Despite the abandonment of their Dewey Square encampment, Occupy Boston demonstrators are still grappling with issues of sexual assault, members said.
But the Boston Police Department said that for the most part, there have not been many issues with Occupy Boston.
“By and large the protesters who participated in the Occupy Boston movement were extremely well behaved,” said BPD spokesman James Kenneally.
Other Occupy movements around the country have previously had official sexual assaults. In November, New York police arrested two men accused of sexual assault by women protesting at Occupy Wall Street.
Protesters from Occupy Boston said that sexual violence, threatened and actual, was and has been a long-standing problem at both the former Dewey Square camp and current Occupy congregations.
“This issue of aggression – sexual, physical or verbal – has been around the entire time and we’ve rarely enforced anything to put a stop to it,” said Allison, an Occupy Boston member who asked to keep her last name anonymous.
Allison said a known Level-3 sex offender threatened her in December while she was facilitating a General Assembly meeting.
“He has come at me physically before and had to be removed from me by a group of men,” she said. “That night, he threatened me again. This was in the midst of processing a proposal about banning him from Occupy Boston resources.”
In recent weeks Occupy Boston activists debated about what the group’s policy regarding sexual assault and violence should look like. The ongoing discussion, which has spilled out of meetings and into blogs and Twitter accounts, has led to the creation of the Resolution Against Sexual Misconduct.
The resolution, passed by Occupy Boston’s General Assembly in early January, states the group “will not tolerate” any sort of sexual misconduct or threats of sexual misconduct against individuals, according to Occupy Boston’s website.
The document also said, “from now on Occupy Boston will immediately respond to threats and acts of sexual violence.”
Occupy Boston created a working group that will establish a protocol for future issues with sexual misconduct, said Gunner, a member of Occupy Boston’s Media Working Group.
“It’s a complicated issue, much like it is in the rest of society,” he said, “and it’s something that we grapple with – how to deal with it effectively and create spaces that feel comfortable for people and address issues of violence across the board.”
For some activists, Gunner said, the issue revolves around the idea that society in general does not discuss issues about neither physical violence nor sexual violence.
For others, he said, the approach is the direct “I was harassed at Dewey Square and I want to make sure that doesn’t happen again,” referencing alleged instances of sexual harassment at Occupy Boston.
“Occupy Boston had an encampment, and issues of sexual misconduct were present, including the presence of persons with a reported history of serious sexual crimes,” according to the Sexual Assault Awareness Proposal published on the Occupy Boston website earlier this month.
The proposal would have created a system for presenting “publicly available” background information on Level-3 sex offenders within the movement and would have allowed the group to choose whether or not the person in question could “remain a member.”
The proposal led to a walk-out at a General Assembly meeting on Jan. 8, according to the minutes of the meeting published on Occupy Boston’s website.

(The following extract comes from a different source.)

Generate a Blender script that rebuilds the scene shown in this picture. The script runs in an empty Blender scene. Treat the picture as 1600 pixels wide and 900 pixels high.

About 25 people left the gathering in protest of the proposal being “blocked,” or not passed, according to the meeting’s minutes.
Meg Bossong, the community mobilization project manager at the Boston Area Rape Crisis Center, said that in tight-knit communities, “it’s always a balance between what is best for the survivor [of a sexual assault] and what is best for the community.”
Gunner said that in addition to creating a working set of guidelines to prevent and deal with sexual abuse properly, many Occupy Boston members also want to preemptively raise awareness about sexual violence and sexual assault.
He said Occupy protesters want to draw a connection between sexual misconduct and economic justice.
“Those are issues that are not talked about enough in society and I think that by having in-depth conversations within the community about those issues, not because of the specific incidents that occurred, it’s something that is proactive,” he said.
In most types of communities, including the kind of community built by the Occupy Wall Street movement, predetermined guidelines about sexual abuse are key, Bossong said.
It is best, she said, to have conversations about what a community’s values are beforehand.
“You don’t always get the best policy after a crisis has happened,” she said. “If someone is hurt as an adult and they decide not to report it to the police, it will not move forward.”